Bank of Ireland doesn't set out exactly how the 'facility deed' works, but last year's accounts from Anglo Irish Bank show that its "facility deed" allowed Anglo to get "unsecured" money from the Central Bank of Ireland.

This "unsecured" money would not have had any collateral attached to it -- meaning that the Government would be on the hook for the money if it was not repaid by the bank.

This makes it different to the "letter of comfort" the Government was already known to be giving to cover the tens of billions of "exceptional" liquidity advanced by the Central Bank.

The "letter of comfort" involves borrowings which are primarily secured against assets that are ineligible for mainstream funding but which are nonetheless accepted by the Central Bank.

Protection

This means that the Government has added protection, since it would only have to pay up if the bank didn't repay the facility and if the bank's collateral wasn't worth enough to honour the debt.

The "facility deeds" include a counter indemnity that would make the bank responsible for paying back the State for any losses. But if the bank involved couldn't pay the Central Bank it would probably be unable to repay the State.
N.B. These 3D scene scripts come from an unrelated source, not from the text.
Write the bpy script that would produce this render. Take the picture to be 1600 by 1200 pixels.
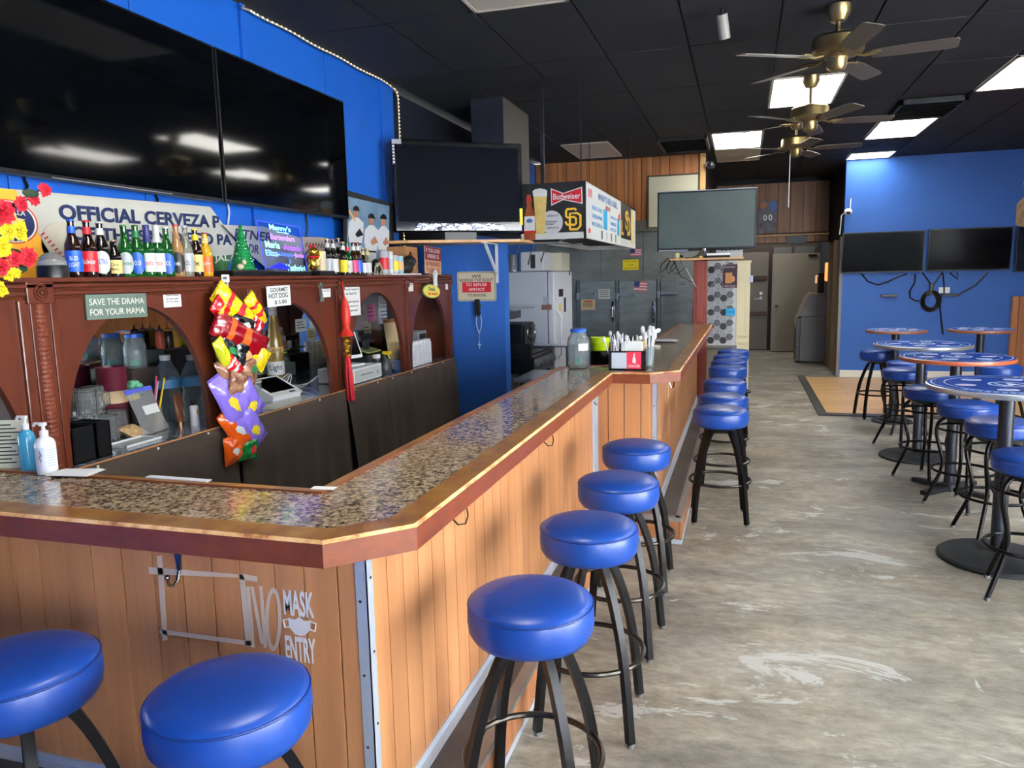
import bpy, bmesh, math, random
from mathutils import Vector, Matrix, Euler
random.seed(7)
for _o in list(bpy.data.objects):
    bpy.data.objects.remove(_o)
SC = bpy.context.scene
COL = SC.collection
PI = math.pi

# ------------------------------------------------------------------ camera
CAM_H = 1.64
YAW, PITCH, ROLL, FPX = math.radians(-17.003), math.radians(-7.978), math.radians(-1.307), 1183.45
_f = Vector((math.sin(YAW) * math.cos(PITCH), math.cos(YAW) * math.cos(PITCH), math.sin(PITCH)))
_r0 = Vector((math.cos(YAW), -math.sin(YAW), 0))
_u0 = _r0.cross(_f)
_r = math.cos(ROLL) * _r0 + math.sin(ROLL) * _u0
_u = -math.sin(ROLL) * _r0 + math.cos(ROLL) * _u0
cam_data = bpy.data.cameras.new('camera')
cam = bpy.data.objects.new('camera', cam_data)
COL.objects.link(cam)
cam.matrix_world = Matrix(((_r.x, _u.x, -_f.x, 0), (_r.y, _u.y, -_f.y, 0), (_r.z, _u.z, -_f.z, CAM_H), (0, 0, 0, 1)))
cam_data.sensor_width = 36.0
cam_data.lens = FPX * 36.0 / 1600.0
cam_data.clip_start = 0.02
cam_data.clip_end = 200
SC.camera = cam


def at(px, py, ax, c):
    """surveyed point: pixel of the photograph on a known plane of the room (ax 0/1/2 = x/y/z)."""
    d = (px - 800) / FPX * _r - (py - 600) / FPX * _u + _f
    o = Vector((0, 0, CAM_H))
    return o + d * ((c - o[ax]) / d[ax])


# ------------------------------------------------------------------ light and exposure
SC.view_settings.view_transform = 'Standard'
SC.view_settings.look = 'None'
SC.view_settings.gamma = 1.0
SC.view_settings.use_curve_mapping = False
SC.view_settings.exposure = 0.15
world = bpy.data.worlds.new('sky')
SC.world = world
world.use_nodes = True
_bg = world.node_tree.nodes['Background']
_bg.inputs[0].default_value = (0.94, 0.97, 1.0, 1)
_bg.inputs[1].default_value = 25.0
PANEL_LIGHT = 18.0


# ------------------------------------------------------------------ materials
def lin(c):
    return tuple(((v / 255) / 12.92 if v / 255 <= 0.04045 else (((v / 255) + 0.055) / 1.055) ** 2.4) for v in c)


MATS = {}


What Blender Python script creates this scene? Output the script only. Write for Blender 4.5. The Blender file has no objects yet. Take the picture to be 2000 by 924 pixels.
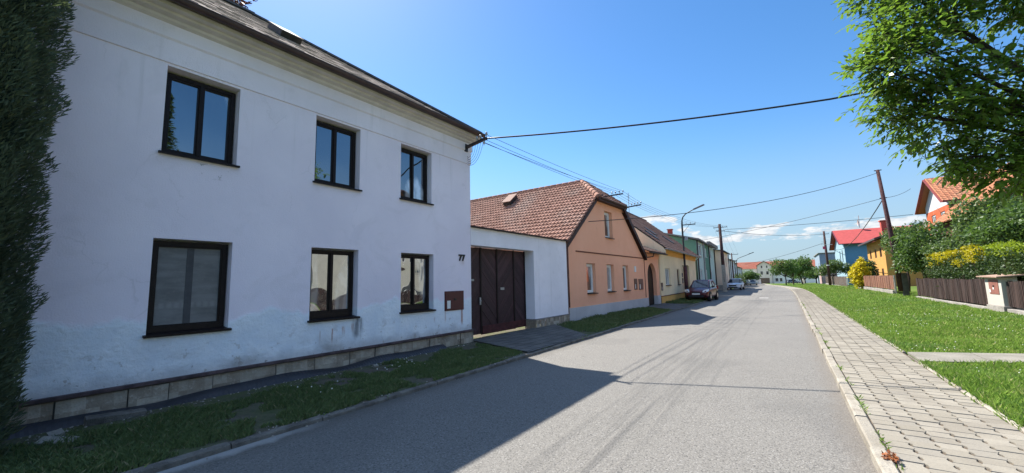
# street scene: village street with white house, orange gable and lawn
import bpy, math, random
from mathutils import Vector, Matrix, noise as mnoise
R = math.radians
rnd = random.Random(7)
scene = bpy.context.scene
COL = scene.collection
TOP = []

def gz(Y):
    """ground level: the street drops gently beyond 65 m"""
    return -max(0.0, Y - 65.0) * 0.0086

# ---------------------------------------------------------------- objects
def tag(o, label=None, cat=None, group=None, kind=None):
    if label: o['label'] = label
    if cat: o['category'] = cat
    if group: o['group'] = group
    if kind: o['kind'] = kind
    return o

def empty(name, loc, rz=0.0, label=None, cat=None, group=None):
    o = bpy.data.objects.new(name, None)
    COL.objects.link(o)
    o.location = loc
    o.rotation_euler = (0, 0, rz)
    o.empty_display_size = 0.2
    return tag(o, label, cat, group)

class MB:
    """collects faces and links them as one mesh object"""
    def __init__(s):
        s.v = []; s.f = []; s.m = []
    def add(s, vs, fs, mi=0):
        b = len(s.v)
        s.v.extend(vs)
        for f in fs:
            s.f.append([b + i for i in f]); s.m.append(mi)
    def quad(s, a, b, c, d, mi=0): s.add([a, b, c, d], [(0, 1, 2, 3)], mi)
    def poly(s, pts, mi=0): s.add(list(pts), [tuple(range(len(pts)))], mi)
    def box(s, x0, x1, y0, y1, z0, z1, mi=0):
        s.add([(x0,y0,z0),(x1,y0,z0),(x1,y1,z0),(x0,y1,z0),(x0,y0,z1),(x1,y0,z1),(x1,y1,z1),(x0,y1,z1)],
              [(3,2,1,0),(4,5,6,7),(0,1,5,4),(1,2,6,5),(2,3,7,6),(3,0,4,7)], mi)
    def obox(s, c, ax, ay, az, mi=0):
        c, ax, ay, az = Vector(c), Vector(ax), Vector(ay), Vector(az)
        vs = [tuple(c + i*ax + j*ay + k*az) for k in (-1,1) for (i,j) in ((-1,-1),(1,-1),(1,1),(-1,1))]
        s.add(vs, [(3,2,1,0),(4,5,6,7),(0,1,5,4),(1,2,6,5),(2,3,7,6),(3,0,4,7)], mi)
    def bar(s, a, b, w, h, mi=0, up=(0,0,1)):
        """square bar between two points"""
        a, b = Vector(a), Vector(b)
        d = (b - a); L = d.length
        if L < 1e-6: return
        d /= L
        u = Vector(up)
        if abs(d.dot(u)) > .98: u = Vector((1,0,0))
        x = d.cross(u).normalized(); y = x.cross(d)
        s.obox((a + b)/2, d*(L/2), x*(w/2), y*(h/2), mi)
    def tube(s, pts, r, n=6, mi=0, cap=True):
        pts = [Vector(p) for p in pts]
        rs = r if isinstance(r, (list, tuple)) else [r]*len(pts)
        vs = []; fs = []
        prev = None
        for i, p in enumerate(pts):
            d = (pts[min(i+1, len(pts)-1)] - pts[max(i-1, 0)]).normalized()
            if prev is None:
                u = Vector((0,0,1)) if abs(d.z) < .9 else Vector((1,0,0))
                x = d.cross(u).normalized()
            else:
                x = (prev - d*prev.dot(d)).normalized()
            prev = x
            y = d.cross(x)
            for k in range(n):
                a = 2*math.pi*k/n
                vs.append(tuple(p + (x*math.cos(a) + y*math.sin(a))*rs[i]))
        for i in range(len(pts)-1):
            for k in range(n):
                k2 = (k+1) % n
                fs.append((i*n+k, i*n+k2, (i+1)*n+k2, (i+1)*n+k))
        if cap:
            fs.append(tuple(range(n-1, -1, -1)))
            fs.append(tuple((len(pts)-1)*n + k for k in range(n)))
        s.add(vs, fs, mi)
    def prism(s, pts2, y0, y1, mi=0):
        """polygon in x,z extruded along y"""
        n = len(pts2)
        vs = [(x, y0, z) for x, z in pts2] + [(x, y1, z) for x, z in pts2]
        fs = [tuple(range(n)), tuple(range(2*n-1, n-1, -1))]
        for i in range(n):
            j = (i+1) % n
            fs.append((i, n+i, n+j, j))
        s.add(vs, fs, mi)
    def lathe(s, c, prof, n=12, mi=0, axis='z'):
        c = Vector(c); vs = []; fs = []
        for r_, h in prof:
            for k in range(n):
                a = 2*math.pi*k/n
                p = (r_*math.cos(a), r_*math.sin(a), h)
                if axis == 'x': p = (p[2], p[0], p[1])
                if axis == 'y': p = (p[0], p[2], p[1])
                vs.append(tuple(c + Vector(p)))
        for i in range(len(prof)-1):
            for k in range(n):
                k2 = (k+1) % n
                fs.append((i*n+k, i*n+k2, (i+1)*n+k2, (i+1)*n+k))
        s.add(vs, fs, mi)
    def build(s, name, mats, parent=None, smooth=False, bevel=0.0, fix=False):
        me = bpy.data.meshes.new(name)
        me.from_pydata(s.v, [], s.f)
        if not isinstance(mats, (list, tuple)): mats = [mats]
        for m in mats: me.materials.append(m)
        if len(mats) > 1: me.polygons.foreach_set('material_index', s.m)
        if smooth: me.polygons.foreach_set('use_smooth', [True]*len(me.polygons))
        if fix:
            import bmesh
            bm = bmesh.new(); bm.from_mesh(me)
            bmesh.ops.remove_doubles(bm, verts=bm.verts, dist=1e-5)
            bmesh.ops.recalc_face_normals(bm, faces=bm.faces)
            bm.to_mesh(me); bm.free()
        me.update()
        o = bpy.data.objects.new(name, me)
        COL.objects.link(o)
        if parent is not None: o.parent = parent
        if bevel:
            b = o.modifiers.new('bevel', 'BEVEL'); b.width = bevel; b.segments = 2; b.limit_method = 'ANGLE'
        return o

def copy_tree(o, parent=None):
    c = o.copy(); COL.objects.link(c)
    if parent is not None: c.parent = parent
    for ch in list(o.children): copy_tree(ch, c)
    return c

# ---------------------------------------------------------------- materials
class S:
    def __init__(s, b, sock): s.b = b; s.k = sock
    def _m(s, op, *o, clamp=False):
        n = s.b.nt.nodes.new('ShaderNodeMath'); n.operation = op; n.use_clamp = clamp
        for i, v in enumerate((s,) + o):
            s.b.put(n.inputs[i], v)
        return S(s.b, n.outputs[0])
    def __add__(s, o): return s._m('ADD', o)
    def __radd__(s, o): return s._m('ADD', o)
    def __sub__(s, o): return s._m('SUBTRACT', o)
    def __rsub__(s, o):
        return (s*-1.0) + o
    def __mul__(s, o): return s._m('MULTIPLY', o)
    def __rmul__(s, o): return s._m('MULTIPLY', o)
    def __truediv__(s, o): return s._m('DIVIDE', o)
    def frac(s): return s._m('FRACT')
    def floor(s): return s._m('FLOOR')
    def abs(s): return s._m('ABSOLUTE')
    def min(s, o): return s._m('MINIMUM', o)
    def max(s, o): return s._m('MAXIMUM', o)
    def lt(s, o): return s._m('LESS_THAN', o)
    def gt(s, o): return s._m('GREATER_THAN', o)
    def sin(s): return s._m('SINE')
    def pow(s, o): return s._m('POWER', o)
    def clamp(s): return s._m('ADD', 0.0, clamp=True)
    def ss(s, a, b):
        """smooth step from a (0) to b (1)"""
        n = s.b.nt.nodes.new('ShaderNodeMapRange'); n.interpolation_type = 'SMOOTHSTEP'
        if a <= b:
            vals = (a, b, 0.0, 1.0)
        else:
            vals = (b, a, 1.0, 0.0)
        s.b.put(n.inputs['Value'], s)
        for nm, v in zip(('From Min', 'From Max', 'To Min', 'To Max'), vals): n.inputs[nm].default_value = v
        return S(s.b, n.outputs[0])

class B:
    def __init__(b, nt): b.nt = nt
    def put(b, inp, v):
        if isinstance(v, S): b.nt.links.new(v.k, inp)
        elif v is not None:
            if isinstance(v, (tuple, list)) and inp.type == 'RGBA' and len(v) == 3: v = (*v, 1.0)
            inp.default_value = v
    def obj(b):
        n = b.nt.nodes.new('ShaderNodeTexCoord'); return S(b, n.outputs['Object'])
    def gen(b):
        n = b.nt.nodes.new('ShaderNodeTexCoord'); return S(b, n.outputs['Generated'])
    def sep(b, v):
        n = b.nt.nodes.new('ShaderNodeSeparateXYZ'); b.put(n.inputs[0], v)
        return [S(b, n.outputs[i]) for i in range(3)]
    def comb(b, x, y, z):
        n = b.nt.nodes.new('ShaderNodeCombineXYZ')
        for i, v in enumerate((x, y, z)): b.put(n.inputs[i], v)
        return S(b, n.outputs[0])
    def vscale(b, v, sc):
        n = b.nt.nodes.new('ShaderNodeVectorMath'); n.operation = 'MULTIPLY'
        b.put(n.inputs[0], v); n.inputs[1].default_value = sc
        return S(b, n.outputs[0])
    def noise(b, v, scale, detail=4.0, rough=.55, dist=0.0):
        n = b.nt.nodes.new('ShaderNodeTexNoise')
        b.put(n.inputs['Vector'], v); n.inputs['Scale'].default_value = scale
        n.inputs['Detail'].default_value = detail; n.inputs['Roughness'].default_value = rough
        n.inputs['Distortion'].default_value = dist
        return S(b, n.outputs[0])
    def vor(b, v, scale, feature='F1', out=0):
        n = b.nt.nodes.new('ShaderNodeTexVoronoi'); n.feature = feature
        b.put(n.inputs['Vector'], v); n.inputs['Scale'].default_value = scale
        return S(b, n.outputs[out])
    def white(b, v):
        n = b.nt.nodes.new('ShaderNodeTexWhiteNoise'); n.noise_dimensions = '3D'
        b.put(n.inputs['Vector'], v); return S(b, n.outputs[0])
    def island(b):
        n = b.nt.nodes.new('ShaderNodeNewGeometry'); return S(b, n.outputs['Random Per Island'])
    def mix(b, f, c1, c2, mode='MIX'):
        n = b.nt.nodes.new('ShaderNodeMix'); n.data_type = 'RGBA'; n.blend_type = mode
        b.put(n.inputs[0], f); b.put(n.inputs[6], c1); b.put(n.inputs[7], c2)
        return S(b, n.outputs[2])
    def bump(b, h, dist=.01, strength=1.0, normal=None):
        n = b.nt.nodes.new('ShaderNodeBump'); n.inputs['Strength'].default_value = strength
        n.inputs['Distance'].default_value = dist
        b.put(n.inputs['Height'], h)
        if normal: b.put(n.inputs['Normal'], normal)
        return S(b, n.outputs[0])
    def pbr(b, color, rough=.8, normal=None, spec=.3, metal=0.0, coat=0.0):
        n = b.nt.nodes.new('ShaderNodeBsdfPrincipled')
        b.put(n.inputs['Base Color'], color); b.put(n.inputs['Roughness'], rough)
        b.put(n.inputs['Specular IOR Level'], spec); b.put(n.inputs['Metallic'], metal)
        if coat: n.inputs['Coat Weight'].default_value = coat; n.inputs['Coat Roughness'].default_value = .03
        if normal: b.put(n.inputs['Normal'], normal)
        return S(b, n.outputs[0])
    def mixsh(b, f, a, c):
        n = b.nt.nodes.new('ShaderNodeMixShader')
        b.put(n.inputs[0], f); b.put(n.inputs[1], a); b.put(n.inputs[2], c)
        return S(b, n.outputs[0])

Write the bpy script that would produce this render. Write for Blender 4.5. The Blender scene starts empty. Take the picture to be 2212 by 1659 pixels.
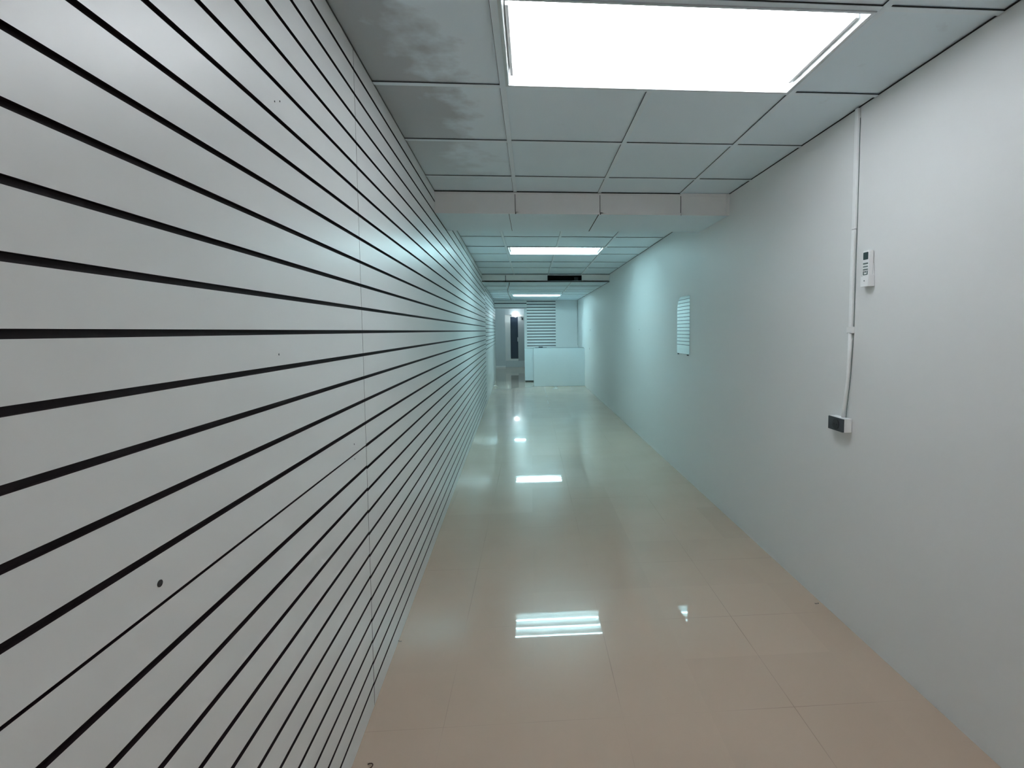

A spokesman for the Department of Finance said last night that his office was "not in a position to provide further information on ELA (exceptional liquidity assistance) beyond the information published by the CBI and the banks themselves". The Central Bank declined to give any further detail on the facility.

Bank of Ireland's results show that the "facility deed" reached a maximum of €14bn in 2011 but fell to €10bn at the end of the year, before sliding to €5bn on January 23.

The facility is "currently due to expire on April 23, 2012", the lender noted.

The maximum of the facility deed does not match the bank's actual drawings.

The €10bn facility remained in place at the end of the year, even though Bank of Ireland was no longer taking any exceptional liquidity assistance at that point.

The bank this week said it did not envisage returning to exceptional liquidity assistance.